Baltimore artist Marie Ann Hedonia has put out a lot of music in a lot of styles; a quick survey of recent releases will turn up examples of modular exploration, instrumental abstract techno, chanteuse-flavoured electro-pop, manic hyperpop, and more esoteric and oddball sounds. Still, the latest EP Lunar Eclipse feels like something different again, working as a particularly oddball take on synthpunk and electro, delivered with a fair amount of aggression. “Aneska’s Song” marries whirling synth arpeggios and Hedonia’s alternately sardonic spoken vocals and furious screeches with peels of guitar and tense synth bass, ratcheting up tension that it steadfastedly refuses to resolve. “Husband Stitch” creates a lo-fi groove out of discarded percussion sounds and typewriter clacking rhythmics, not adhering to a traditional song structure, but rolling from section to section with an unnerving certainty.
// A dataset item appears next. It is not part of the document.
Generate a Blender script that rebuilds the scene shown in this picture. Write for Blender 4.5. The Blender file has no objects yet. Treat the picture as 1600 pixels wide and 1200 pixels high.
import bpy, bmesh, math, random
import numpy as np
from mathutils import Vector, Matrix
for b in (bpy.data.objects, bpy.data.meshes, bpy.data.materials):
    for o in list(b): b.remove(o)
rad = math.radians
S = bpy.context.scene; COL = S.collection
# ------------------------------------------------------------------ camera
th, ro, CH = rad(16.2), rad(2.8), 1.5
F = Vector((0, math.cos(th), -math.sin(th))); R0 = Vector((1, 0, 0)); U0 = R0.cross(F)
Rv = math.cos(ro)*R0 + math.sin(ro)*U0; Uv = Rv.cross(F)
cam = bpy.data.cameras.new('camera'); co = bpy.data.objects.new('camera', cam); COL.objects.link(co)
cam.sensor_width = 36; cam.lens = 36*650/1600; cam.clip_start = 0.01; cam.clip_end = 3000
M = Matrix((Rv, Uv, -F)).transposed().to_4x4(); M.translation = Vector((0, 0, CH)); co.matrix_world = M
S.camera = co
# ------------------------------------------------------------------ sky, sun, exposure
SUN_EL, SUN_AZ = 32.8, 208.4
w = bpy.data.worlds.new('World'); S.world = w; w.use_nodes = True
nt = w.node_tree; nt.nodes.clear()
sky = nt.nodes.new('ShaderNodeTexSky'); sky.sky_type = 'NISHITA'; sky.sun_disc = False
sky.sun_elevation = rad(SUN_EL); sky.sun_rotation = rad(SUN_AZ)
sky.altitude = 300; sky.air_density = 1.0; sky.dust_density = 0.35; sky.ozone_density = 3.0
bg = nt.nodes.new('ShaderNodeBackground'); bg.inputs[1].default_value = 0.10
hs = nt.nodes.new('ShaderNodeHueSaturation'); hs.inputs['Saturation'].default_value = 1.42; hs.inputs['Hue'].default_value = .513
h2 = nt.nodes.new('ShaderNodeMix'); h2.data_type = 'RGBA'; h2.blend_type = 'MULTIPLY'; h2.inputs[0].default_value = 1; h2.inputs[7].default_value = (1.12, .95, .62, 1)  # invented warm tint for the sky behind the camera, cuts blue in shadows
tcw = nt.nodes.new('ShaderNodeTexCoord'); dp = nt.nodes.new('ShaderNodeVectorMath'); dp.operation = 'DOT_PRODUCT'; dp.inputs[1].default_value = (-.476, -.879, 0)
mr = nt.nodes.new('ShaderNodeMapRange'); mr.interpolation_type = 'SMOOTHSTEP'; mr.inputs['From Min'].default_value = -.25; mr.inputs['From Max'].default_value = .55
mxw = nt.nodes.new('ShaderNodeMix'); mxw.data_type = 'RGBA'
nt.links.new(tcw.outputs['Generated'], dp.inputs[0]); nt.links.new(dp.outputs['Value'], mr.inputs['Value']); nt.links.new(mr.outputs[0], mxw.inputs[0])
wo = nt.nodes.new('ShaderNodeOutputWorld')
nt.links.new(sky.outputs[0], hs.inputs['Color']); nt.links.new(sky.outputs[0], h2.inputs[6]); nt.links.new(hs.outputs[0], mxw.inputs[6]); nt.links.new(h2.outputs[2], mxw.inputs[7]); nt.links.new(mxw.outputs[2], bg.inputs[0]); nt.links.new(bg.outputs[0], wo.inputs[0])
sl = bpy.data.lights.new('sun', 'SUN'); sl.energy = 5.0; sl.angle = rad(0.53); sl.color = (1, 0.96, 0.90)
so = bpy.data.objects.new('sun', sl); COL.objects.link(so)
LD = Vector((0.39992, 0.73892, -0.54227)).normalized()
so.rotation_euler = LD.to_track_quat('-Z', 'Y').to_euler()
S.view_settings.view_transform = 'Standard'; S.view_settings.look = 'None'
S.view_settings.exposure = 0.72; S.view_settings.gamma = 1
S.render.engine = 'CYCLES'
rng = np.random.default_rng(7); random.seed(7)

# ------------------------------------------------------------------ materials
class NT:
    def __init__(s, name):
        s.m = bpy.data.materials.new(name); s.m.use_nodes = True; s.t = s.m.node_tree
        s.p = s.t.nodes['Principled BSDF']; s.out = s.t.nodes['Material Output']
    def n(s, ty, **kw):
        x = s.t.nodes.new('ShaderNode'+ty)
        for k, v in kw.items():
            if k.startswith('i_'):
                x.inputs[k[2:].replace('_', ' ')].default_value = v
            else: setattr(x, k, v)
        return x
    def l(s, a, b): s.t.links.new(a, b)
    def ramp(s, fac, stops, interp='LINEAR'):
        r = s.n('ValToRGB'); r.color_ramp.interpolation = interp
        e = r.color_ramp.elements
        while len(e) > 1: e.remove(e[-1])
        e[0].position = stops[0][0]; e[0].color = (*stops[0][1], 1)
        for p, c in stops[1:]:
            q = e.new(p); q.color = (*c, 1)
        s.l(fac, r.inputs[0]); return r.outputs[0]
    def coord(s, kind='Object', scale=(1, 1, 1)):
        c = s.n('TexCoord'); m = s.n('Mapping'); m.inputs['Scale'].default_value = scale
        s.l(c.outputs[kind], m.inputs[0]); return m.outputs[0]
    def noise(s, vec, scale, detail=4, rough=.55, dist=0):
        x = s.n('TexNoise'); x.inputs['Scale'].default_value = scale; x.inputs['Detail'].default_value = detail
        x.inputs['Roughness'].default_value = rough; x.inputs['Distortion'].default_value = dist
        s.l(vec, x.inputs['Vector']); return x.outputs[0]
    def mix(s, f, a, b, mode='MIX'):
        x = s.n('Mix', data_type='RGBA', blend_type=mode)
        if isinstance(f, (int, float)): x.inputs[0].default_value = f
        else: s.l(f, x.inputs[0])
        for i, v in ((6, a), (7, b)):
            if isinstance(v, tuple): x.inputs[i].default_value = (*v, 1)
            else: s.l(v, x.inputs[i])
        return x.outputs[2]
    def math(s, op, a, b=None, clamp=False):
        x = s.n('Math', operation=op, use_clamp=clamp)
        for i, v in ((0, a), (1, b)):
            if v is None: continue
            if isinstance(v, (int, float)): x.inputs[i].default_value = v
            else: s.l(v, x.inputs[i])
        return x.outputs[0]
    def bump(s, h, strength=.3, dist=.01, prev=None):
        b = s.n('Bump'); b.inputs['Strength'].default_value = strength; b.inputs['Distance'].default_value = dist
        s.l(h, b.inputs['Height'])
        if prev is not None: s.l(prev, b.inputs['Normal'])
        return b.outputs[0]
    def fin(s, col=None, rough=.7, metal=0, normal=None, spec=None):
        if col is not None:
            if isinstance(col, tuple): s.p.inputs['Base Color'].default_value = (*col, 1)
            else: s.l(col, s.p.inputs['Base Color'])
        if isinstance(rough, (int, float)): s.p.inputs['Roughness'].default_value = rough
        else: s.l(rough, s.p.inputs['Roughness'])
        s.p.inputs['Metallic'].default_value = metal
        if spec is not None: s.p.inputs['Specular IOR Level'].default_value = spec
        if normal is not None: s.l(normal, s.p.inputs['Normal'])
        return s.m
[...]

The grit and power of “Family Trauma” is directly commensurate with the deadly serious nature of it’s lyrics, as Hedonia outlines a particularly unstable childhood, her shouts and the detuned chug blasting with a deep primal anger, its ugliness a special kind of catharsis all its own. Given the difficulty of what the EP addresses, its probably fitting that it closes with “Malleus Maleficarum”, a bit of horror movie soundtracking complete with screams, as if to drive home the everyday terror of a lived experience.

Corpse Dust - Suffer
Corpse Dust
Suffer
DKA Records

We can always count on DKA to source brand new EBM projects on the come up or established acts beginning to put their own spin on the genre, and the latter is very much the case with North Carolina’s Corpse Dust, who are moving away from a harsh death industrial and gabber tinged read on body music and into an arty and dramatic strain with new EP Suffer. The six full tracks on offer feature a mix of chewy EBM rhythms and a part darkwave, part synthpop, part minimal wave approach to vocal and synth melodies. The equanimity between all of these elements which is hit on opener “Suffer” is maintained nicely through the EP’s twenty minutes, keeping disaffection, melancholy and just a hint of aggression in balance throughout. Sole member Nathan Landolt’s wounded croon can be used to put an arch spin on extremity (“I will gouge out my own eyes just so I don’t have to see your face again”), or turn more bellicose on the gothic excess of “Torture Me”, which might remind fellow miserablists of Dancing Plague or Qual without ever sounding like it’s cribbing too heavily from them. With tight compositions and enough variety track to track while still keeping the project’s sound clearly in focus, Suffer‘s a very easy means of having a good bad time.